Alright, so... Tonight, I've officially lost it. I honestly contemplated throwing myself out of a car moving at 60 mph, and hope it would kill me. Honestly, death is the only thing that seems to be constant anymore. If I drop out of school I can't get into a dance class, no job, nothing, on the other hand... I'm free, still some what intelligent. There's always a G.E.D... Right...? At this point, I couldn't even care for my own life. I turned to my older sister in the same car, and looked her dead in the eye saying "If that house burnt down... I don't think I'd have the ability to care." she shook her head, but probably knew I wasn't lying.

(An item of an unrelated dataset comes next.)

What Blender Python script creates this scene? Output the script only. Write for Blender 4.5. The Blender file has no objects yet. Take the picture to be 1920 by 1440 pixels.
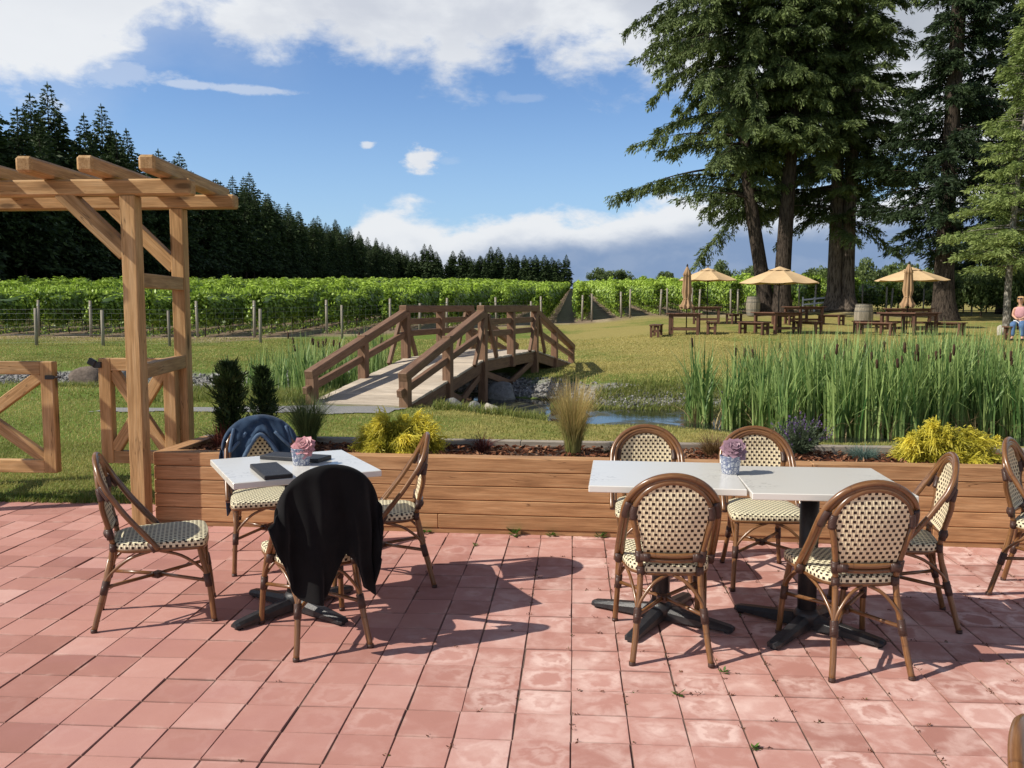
import bpy, bmesh, math, random
import numpy as np
from mathutils import Vector, Matrix, Quaternion

random.seed(7)
RNG = np.random.default_rng(11)
scene = bpy.context.scene
COL = scene.collection
PI = math.pi
R = math.radians

# ------------------------------------------------------------------ scene set-up
CAM_H, F_PX, PITCH, YAW = 1.47, 1650.0, R(5.0911), R(4.0056)
cam_d = bpy.data.cameras.new("camera")
cam = bpy.data.objects.new("camera", cam_d)
COL.objects.link(cam)
cam_d.sensor_width = 36.0
cam_d.lens = 36.0 * F_PX / 1920.0
cam_d.clip_start, cam_d.clip_end = 0.05, 6000
cam.location = (0, 0, CAM_H)
cam.rotation_euler = (PI / 2 - PITCH, 0, YAW)
scene.camera = cam
scene.view_settings.view_transform = 'Standard'
scene.view_settings.look = 'None'
scene.view_settings.exposure = 0
scene.view_settings.gamma = 1
scene.cycles.max_bounces = 8
scene.cycles.diffuse_bounces = 3
scene.cycles.transparent_max_bounces = 8

SUN_AZ, SUN_EL = R(20.5), R(42.0)      # direction in which the light travels over the ground (from +X), elevation
sd = Vector((math.cos(SUN_AZ) * math.cos(SUN_EL), math.sin(SUN_AZ) * math.cos(SUN_EL), -math.sin(SUN_EL)))
sun_l = bpy.data.lights.new("sun", 'SUN')
sun_l.energy = 5.0
sun_l.angle = R(0.5)
sun_l.color = (1.0, 0.93, 0.82)
sun_o = bpy.data.objects.new("sun", sun_l)
COL.objects.link(sun_o)
sun_o.rotation_mode = 'QUATERNION'
sun_o.rotation_quaternion = sd.to_track_quat('-Z', 'Y')
sun_o.location = (-20, -8, 30)

# ------------------------------------------------------------------ node helper
class X:
    """a socket with arithmetic"""
    nt = None
    def __init__(s, sock): s.s = sock
    @staticmethod
    def put(node, i, v):
        if isinstance(v, X): X.nt.links.new(v.s, node.inputs[i])
        else: node.inputs[i].default_value = v
    @staticmethod
    def m(op, *a, clamp=False):
        n = X.nt.nodes.new('ShaderNodeMath'); n.operation = op; n.use_clamp = clamp
        for i, v in enumerate(a): X.put(n, i, v)
        return X(n.outputs[0])
    def __add__(s, o): return X.m('ADD', s, o)
    def __radd__(s, o): return X.m('ADD', o, s)
    def __sub__(s, o): return X.m('SUBTRACT', s, o)
    def __rsub__(s, o): return X.m('SUBTRACT', o, s)
    def __mul__(s, o): return X.m('MULTIPLY', s, o)
    def __rmul__(s, o): return X.m('MULTIPLY', o, s)
    def __truediv__(s, o): return X.m('DIVIDE', s, o)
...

Parents wonder why their children leave, never call, kill themselves, or kill their parents... It's not the kids... Children live what they learn, they don't learn as they live, and I refuse... REFUSE to end up like either of my parents. Sure, you might think I'm going a tiny bit overboard with this, but ya know...? I don't really give a Donkey's Beastialized Shit Hole anymore. My life is a living hell, and all of my friends see this, I don't think I can take this anymore to be honest... I'm currently calculating my escapes.... I could go the way of the girl in that Shinedown video, and just up and leave.... But that's not my style. I would prefer to just move in with my grandmother, I would give anything to get away from my parents at this point. Ya know, my mother and father were talking about where I -used- to want to go to college... Her only responce was "I'm not paying for him to learn to dance." Ya know what? Fine, Infact, I'm linking this blog to my facebook, so maybe they can get a clue of exactly what they do to us.

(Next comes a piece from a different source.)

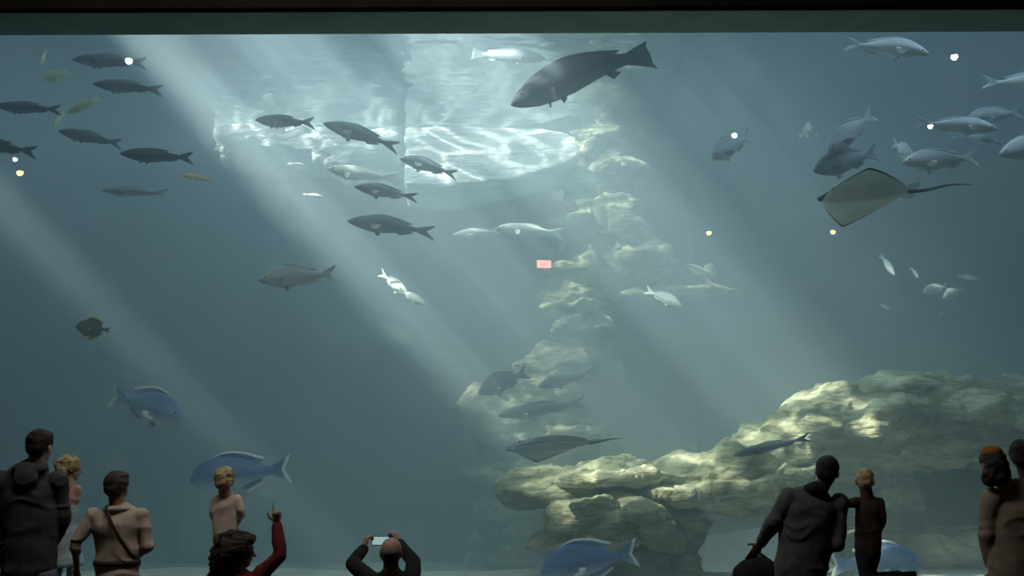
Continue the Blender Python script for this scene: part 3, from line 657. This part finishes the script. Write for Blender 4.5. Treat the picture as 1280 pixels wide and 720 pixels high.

My sisters are convinced my mother hates them, my older sisters thinks my mother thinks she's a criminal, and a bad influence. EVERYTHING I DO IS OF MY OWN VOLITION... Get that through your thick skulls. I'm not some impressionable young kid anymore, I'm more mature than ya'll give me credit for. Speaking of, where the hell do you come off acting like you never lied once in your childhoods, if you come up here, and tell me you didn't... That's such a damn lie it isn't even funny. I could just go ask my grandmother, yeah, I could. Dude, makes me wonder what crap ya'll would say about me behind my back, disgusting.